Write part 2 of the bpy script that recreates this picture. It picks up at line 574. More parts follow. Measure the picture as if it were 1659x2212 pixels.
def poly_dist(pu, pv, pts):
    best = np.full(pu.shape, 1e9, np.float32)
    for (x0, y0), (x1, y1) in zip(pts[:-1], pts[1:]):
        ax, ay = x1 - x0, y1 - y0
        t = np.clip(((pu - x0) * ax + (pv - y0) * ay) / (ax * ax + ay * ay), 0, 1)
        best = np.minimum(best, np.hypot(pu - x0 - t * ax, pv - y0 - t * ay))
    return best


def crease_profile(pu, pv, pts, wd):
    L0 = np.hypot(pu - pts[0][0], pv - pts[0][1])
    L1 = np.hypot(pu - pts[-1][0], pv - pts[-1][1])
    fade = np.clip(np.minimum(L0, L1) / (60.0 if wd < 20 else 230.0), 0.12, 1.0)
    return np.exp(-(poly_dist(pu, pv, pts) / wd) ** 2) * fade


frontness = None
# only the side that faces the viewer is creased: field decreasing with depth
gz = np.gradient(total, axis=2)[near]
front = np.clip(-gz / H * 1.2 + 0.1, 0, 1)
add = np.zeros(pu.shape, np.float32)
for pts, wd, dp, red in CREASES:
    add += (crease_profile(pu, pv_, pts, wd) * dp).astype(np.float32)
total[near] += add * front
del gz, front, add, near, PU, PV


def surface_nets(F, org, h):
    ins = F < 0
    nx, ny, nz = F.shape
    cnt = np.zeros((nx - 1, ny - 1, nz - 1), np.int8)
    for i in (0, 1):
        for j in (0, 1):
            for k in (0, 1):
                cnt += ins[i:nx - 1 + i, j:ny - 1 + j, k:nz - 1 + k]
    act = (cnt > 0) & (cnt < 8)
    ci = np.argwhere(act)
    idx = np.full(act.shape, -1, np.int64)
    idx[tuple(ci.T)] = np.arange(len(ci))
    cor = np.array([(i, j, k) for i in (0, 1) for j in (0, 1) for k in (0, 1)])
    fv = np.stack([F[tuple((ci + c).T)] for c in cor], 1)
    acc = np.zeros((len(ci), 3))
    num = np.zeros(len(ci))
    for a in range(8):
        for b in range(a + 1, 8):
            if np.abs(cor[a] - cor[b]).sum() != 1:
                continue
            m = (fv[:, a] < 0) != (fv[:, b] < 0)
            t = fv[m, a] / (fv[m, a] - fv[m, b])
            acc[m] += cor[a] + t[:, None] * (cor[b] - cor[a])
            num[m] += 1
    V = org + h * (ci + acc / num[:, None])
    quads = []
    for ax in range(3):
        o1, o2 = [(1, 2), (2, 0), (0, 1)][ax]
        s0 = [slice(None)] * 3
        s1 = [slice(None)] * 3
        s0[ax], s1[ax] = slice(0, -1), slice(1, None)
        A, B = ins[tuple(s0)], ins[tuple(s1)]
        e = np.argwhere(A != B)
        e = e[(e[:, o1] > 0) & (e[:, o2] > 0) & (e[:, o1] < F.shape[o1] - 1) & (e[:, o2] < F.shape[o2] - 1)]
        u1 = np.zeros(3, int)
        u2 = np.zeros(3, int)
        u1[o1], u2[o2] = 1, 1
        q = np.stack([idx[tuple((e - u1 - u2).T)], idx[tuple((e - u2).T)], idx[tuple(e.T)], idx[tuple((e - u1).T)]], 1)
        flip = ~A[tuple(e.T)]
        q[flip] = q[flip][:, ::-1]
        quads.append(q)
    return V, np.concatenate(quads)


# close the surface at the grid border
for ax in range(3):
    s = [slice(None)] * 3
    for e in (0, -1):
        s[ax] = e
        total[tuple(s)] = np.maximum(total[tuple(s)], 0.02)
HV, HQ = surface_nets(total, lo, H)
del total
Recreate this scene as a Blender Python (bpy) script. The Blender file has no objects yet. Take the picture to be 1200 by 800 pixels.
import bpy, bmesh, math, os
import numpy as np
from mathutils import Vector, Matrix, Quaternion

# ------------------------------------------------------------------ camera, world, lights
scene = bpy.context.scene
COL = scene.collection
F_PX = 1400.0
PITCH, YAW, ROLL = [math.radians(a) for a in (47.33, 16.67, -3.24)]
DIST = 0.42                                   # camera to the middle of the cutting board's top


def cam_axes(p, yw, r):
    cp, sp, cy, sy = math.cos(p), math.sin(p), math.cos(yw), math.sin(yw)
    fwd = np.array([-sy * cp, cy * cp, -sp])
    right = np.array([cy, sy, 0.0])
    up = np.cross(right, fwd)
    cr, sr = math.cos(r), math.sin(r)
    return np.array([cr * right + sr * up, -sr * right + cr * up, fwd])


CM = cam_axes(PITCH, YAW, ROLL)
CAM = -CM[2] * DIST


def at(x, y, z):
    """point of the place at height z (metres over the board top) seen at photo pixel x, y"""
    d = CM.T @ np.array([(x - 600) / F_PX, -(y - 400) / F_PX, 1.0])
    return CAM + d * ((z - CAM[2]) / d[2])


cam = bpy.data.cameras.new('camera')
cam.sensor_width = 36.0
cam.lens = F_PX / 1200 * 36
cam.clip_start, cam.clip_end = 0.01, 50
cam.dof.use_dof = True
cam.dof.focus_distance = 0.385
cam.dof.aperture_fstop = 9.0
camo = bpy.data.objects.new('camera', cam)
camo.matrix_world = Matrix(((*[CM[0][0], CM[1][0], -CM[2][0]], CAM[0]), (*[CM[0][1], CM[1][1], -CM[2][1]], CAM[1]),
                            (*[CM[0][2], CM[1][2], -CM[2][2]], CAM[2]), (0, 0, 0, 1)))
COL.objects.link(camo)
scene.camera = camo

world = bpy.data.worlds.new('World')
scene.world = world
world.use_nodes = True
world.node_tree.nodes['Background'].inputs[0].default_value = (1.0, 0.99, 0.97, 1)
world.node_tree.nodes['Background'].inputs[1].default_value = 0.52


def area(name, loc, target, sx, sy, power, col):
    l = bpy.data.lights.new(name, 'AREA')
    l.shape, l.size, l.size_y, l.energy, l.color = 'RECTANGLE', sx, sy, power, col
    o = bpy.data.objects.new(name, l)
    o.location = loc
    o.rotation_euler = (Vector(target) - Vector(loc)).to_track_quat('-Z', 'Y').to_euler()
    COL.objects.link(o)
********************
§ **Goal**
Using the data above, repeat every line exactly.

§ **Exercise solution**
Write part 2 of the bpy script that recreates this picture. It picks up at line 574. More parts follow. Measure the picture as if it were 1659x2212 pixels.
def poly_dist(pu, pv, pts):
    best = np.full(pu.shape, 1e9, np.float32)
    for (x0, y0), (x1, y1) in zip(pts[:-1], pts[1:]):
        ax, ay = x1 - x0, y1 - y0
        t = np.clip(((pu - x0) * ax + (pv - y0) * ay) / (ax * ax + ay * ay), 0, 1)
        best = np.minimum(best, np.hypot(pu - x0 - t * ax, pv - y0 - t * ay))
    return best


def crease_profile(pu, pv, pts, wd):
    L0 = np.hypot(pu - pts[0][0], pv - pts[0][1])
    L1 = np.hypot(pu - pts[-1][0], pv - pts[-1][1])
    fade = np.clip(np.minimum(L0, L1) / (60.0 if wd < 20 else 230.0), 0.12, 1.0)
    return np.exp(-(poly_dist(pu, pv, pts) / wd) ** 2) * fade


frontness = None
# only the side that faces the viewer is creased: field decreasing with depth
gz = np.gradient(total, axis=2)[near]
front = np.clip(-gz / H * 1.2 + 0.1, 0, 1)
add = np.zeros(pu.shape, np.float32)
for pts, wd, dp, red in CREASES:
    add += (crease_profile(pu, pv_, pts, wd) * dp).astype(np.float32)
total[near] += add * front
del gz, front, add, near, PU, PV


def surface_nets(F, org, h):
    ins = F < 0
    nx, ny, nz = F.shape
    cnt = np.zeros((nx - 1, ny - 1, nz - 1), np.int8)
    for i in (0, 1):
        for j in (0, 1):
            for k in (0, 1):
                cnt += ins[i:nx - 1 + i, j:ny - 1 + j, k:nz - 1 + k]
    act = (cnt > 0) & (cnt < 8)
    ci = np.argwhere(act)
    idx = np.full(act.shape, -1, np.int64)
    idx[tuple(ci.T)] = np.arange(len(ci))
    cor = np.array([(i, j, k) for i in (0, 1) for j in (0, 1) for k in (0, 1)])
    fv = np.stack([F[tuple((ci + c).T)] for c in cor], 1)
    acc = np.zeros((len(ci), 3))
    num = np.zeros(len(ci))
    for a in range(8):
        for b in range(a + 1, 8):
            if np.abs(cor[a] - cor[b]).sum() != 1:
                continue
            m = (fv[:, a] < 0) != (fv[:, b] < 0)
            t = fv[m, a] / (fv[m, a] - fv[m, b])
            acc[m] += cor[a] + t[:, None] * (cor[b] - cor[a])
            num[m] += 1
    V = org + h * (ci + acc / num[:, None])
    quads = []
    for ax in range(3):
        o1, o2 = [(1, 2), (2, 0), (0, 1)][ax]
        s0 = [slice(None)] * 3
        s1 = [slice(None)] * 3
        s0[ax], s1[ax] = slice(0, -1), slice(1, None)
        A, B = ins[tuple(s0)], ins[tuple(s1)]
        e = np.argwhere(A != B)
        e = e[(e[:, o1] > 0) & (e[:, o2] > 0) & (e[:, o1] < F.shape[o1] - 1) & (e[:, o2] < F.shape[o2] - 1)]
        u1 = np.zeros(3, int)
        u2 = np.zeros(3, int)
        u1[o1], u2[o2] = 1, 1
        q = np.stack([idx[tuple((e - u1 - u2).T)], idx[tuple((e - u2).T)], idx[tuple(e.T)], idx[tuple((e - u1).T)]], 1)
        flip = ~A[tuple(e.T)]
        q[flip] = q[flip][:, ::-1]
        quads.append(q)
    return V, np.concatenate(quads)


# close the surface at the grid border
for ax in range(3):
    s = [slice(None)] * 3
    for e in (0, -1):
        s[ax] = e
        total[tuple(s)] = np.maximum(total[tuple(s)], 0.02)
HV, HQ = surface_nets(total, lo, H)
del total
Recreate this scene as a Blender Python (bpy) script. The Blender file has no objects yet. Take the picture to be 1200 by 800 pixels.
import bpy, bmesh, math, os
import numpy as np
from mathutils import Vector, Matrix, Quaternion

# ------------------------------------------------------------------ camera, world, lights
scene = bpy.context.scene
COL = scene.collection
F_PX = 1400.0
PITCH, YAW, ROLL = [math.radians(a) for a in (47.33, 16.67, -3.24)]
DIST = 0.42                                   # camera to the middle of the cutting board's top


def cam_axes(p, yw, r):
    cp, sp, cy, sy = math.cos(p), math.sin(p), math.cos(yw), math.sin(yw)
    fwd = np.array([-sy * cp, cy * cp, -sp])
    right = np.array([cy, sy, 0.0])
    up = np.cross(right, fwd)
    cr, sr = math.cos(r), math.sin(r)
    return np.array([cr * right + sr * up, -sr * right + cr * up, fwd])


CM = cam_axes(PITCH, YAW, ROLL)
CAM = -CM[2] * DIST


def at(x, y, z):
    """point of the place at height z (metres over the board top) seen at photo pixel x, y"""
    d = CM.T @ np.array([(x - 600) / F_PX, -(y - 400) / F_PX, 1.0])
    return CAM + d * ((z - CAM[2]) / d[2])


cam = bpy.data.cameras.new('camera')
cam.sensor_width = 36.0
cam.lens = F_PX / 1200 * 36
cam.clip_start, cam.clip_end = 0.01, 50
cam.dof.use_dof = True
cam.dof.focus_distance = 0.385
cam.dof.aperture_fstop = 9.0
camo = bpy.data.objects.new('camera', cam)
camo.matrix_world = Matrix(((*[CM[0][0], CM[1][0], -CM[2][0]], CAM[0]), (*[CM[0][1], CM[1][1], -CM[2][1]], CAM[1]),
                            (*[CM[0][2], CM[1][2], -CM[2][2]], CAM[2]), (0, 0, 0, 1)))
COL.objects.link(camo)
scene.camera = camo

world = bpy.data.worlds.new('World')
scene.world = world
world.use_nodes = True
world.node_tree.nodes['Background'].inputs[0].default_value = (1.0, 0.99, 0.97, 1)
world.node_tree.nodes['Background'].inputs[1].default_value = 0.52


def area(name, loc, target, sx, sy, power, col):
    l = bpy.data.lights.new(name, 'AREA')
    l.shape, l.size, l.size_y, l.energy, l.color = 'RECTANGLE', sx, sy, power, col
    o = bpy.data.objects.new(name, l)
    o.location = loc
    o.rotation_euler = (Vector(target) - Vector(loc)).to_track_quat('-Z', 'Y').to_euler()
    COL.objects.link(o)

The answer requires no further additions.